Appalti più semplici e rapidi. Il governo cambia il Codice

La Corte dei Conti: "Obiettivi Pnrr centrati, ma è picco di spesa". Fitto: "Alcune opere irrealizzabili per il 2026"

Appalti più semplici e rapidi. Il governo cambia il Codice

Governo al lavoro tra Pnrr e semplificazione. Ieri in Consiglio dei ministri è arrivato il via libera al nuovo Codice degli appalti voluto da Matteo Salvini. Il nuovo testo contiene norme che secondo il titolare del Mit sono finalizzate alla «salvaguardia del made in Italy», e va inoltre nella direzione della semplificazione e dello snellimento di norme e procedure per gare e appalti. Dal gennaio 2024 la digitalizzazione delle procedure, tra le altre innovazioni, dovrebbe portare a una accelerazione dei tempi per le gare con un risparmio di tempo da sei mesi a un anno, e il Codice Salvini liberalizza anche gli appalti sotto i 5,3 milioni di euro di valore, per i quali ci si potrà affidare a procedure negoziate o ad affidamenti diretti.

Una sburocratizzazione che, in prospettiva, aiuterebbe anche nel non semplice compito di centrare gli obiettivi richiesti dal Piano nazionale di ripresa e resilienza. Ieri sul Pnrr, dopo il rinvio di un mese della fase di verifica da parte della Commissione Europea degli obiettivi raggiunti al 31 dicembre 2022 incassato dal governo Meloni, è arrivata la relazione semestrale della Corte dei Conti, mentre in serata la cabina di Regia dell'esecutivo oltre a fare un punto sugli obiettivi, ha visto sul tavolo anche l'integrazione del Repower EU, il capitolo energetico del piano.

Per la magistratura contabile, sul pregresso l'Italia è a posto, e gli obiettivi previsti dal piano per il 2022 sono raggiunti.

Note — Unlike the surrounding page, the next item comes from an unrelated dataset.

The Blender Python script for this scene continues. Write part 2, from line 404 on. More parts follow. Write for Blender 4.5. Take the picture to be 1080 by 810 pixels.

Ma nel documento non mancano le criticità, sia per riuscire a centrare gli obiettivi futuri in vista del picco di spesa, atteso nel biennio 2024/25, sia sul fronte della governance, con la relazione che sottolinea in particolare le difficoltà emerse per garantire la continuità operativa a causa del reclutamento del personale dedicato al Piano «con formule non stabili». Per Raffaele Fitto il Pnrr è in effetti «una sfida da far tremare i polsi», ma il ministro per gli Affari Europei giura sulla «determinazione, la convinzione e la voglia di riuscire in questo obiettivo da parte di questo governo». Che, quanto alle scelte, intende ragionare, prosegue Fitto, «non in ottica di scadenze brevi, ma in ottica prospettica»: l'orizzonte «è quello della legislatura: questo governo insiste il ministro - non si pone il problema della scadenza nell'immediato, ma alla fine della legislatura, giugno 2026, quando finirà il Pnrr». Fitto ringhia quanto alle polemiche politiche innescate dal rinvio concesso dall'Europa, ribadendo come l'esecutivo sia alle prese con decisioni ereditate di peso dal governo precedente. «Non ci sono tensioni con l'Europa, le tensioni temo qualche volta si vogliano costruire in Italia», sottolinea, spiegando che «stiamo lavorando con una macchina in corsa con scelte che non sono nostre ma che noi puntiamo a realizzare e superare in questa fase per poi passare alla seconda fase di rimodulazione del programma». Insomma, in discussione non è il Piano, sul quale Fitto spiega di essere «ottimista», ma «il tentativo abbastanza ridicolo di attribuire a questo governo delle responsabilità». Anche se il titolare delle Politiche Europee non si nasconde ostacoli e difficoltà, emerse anche dalla relazione della Corte dei Conti. Anzi, sostiene che sia «matematico, scientifico» che «alcuni interventi da qui al 30 giugno 2026 non possono essere realizzati».

E invita a rendere questa evidenza «con chiarezza», senza «aspettare il 2025 per aprire il dibattito su di chi sia la colpa». Anche perché adesso è di tutta evidenza che quella colpa non possa essere attribuita a un esecutivo in carica da appena un semestre.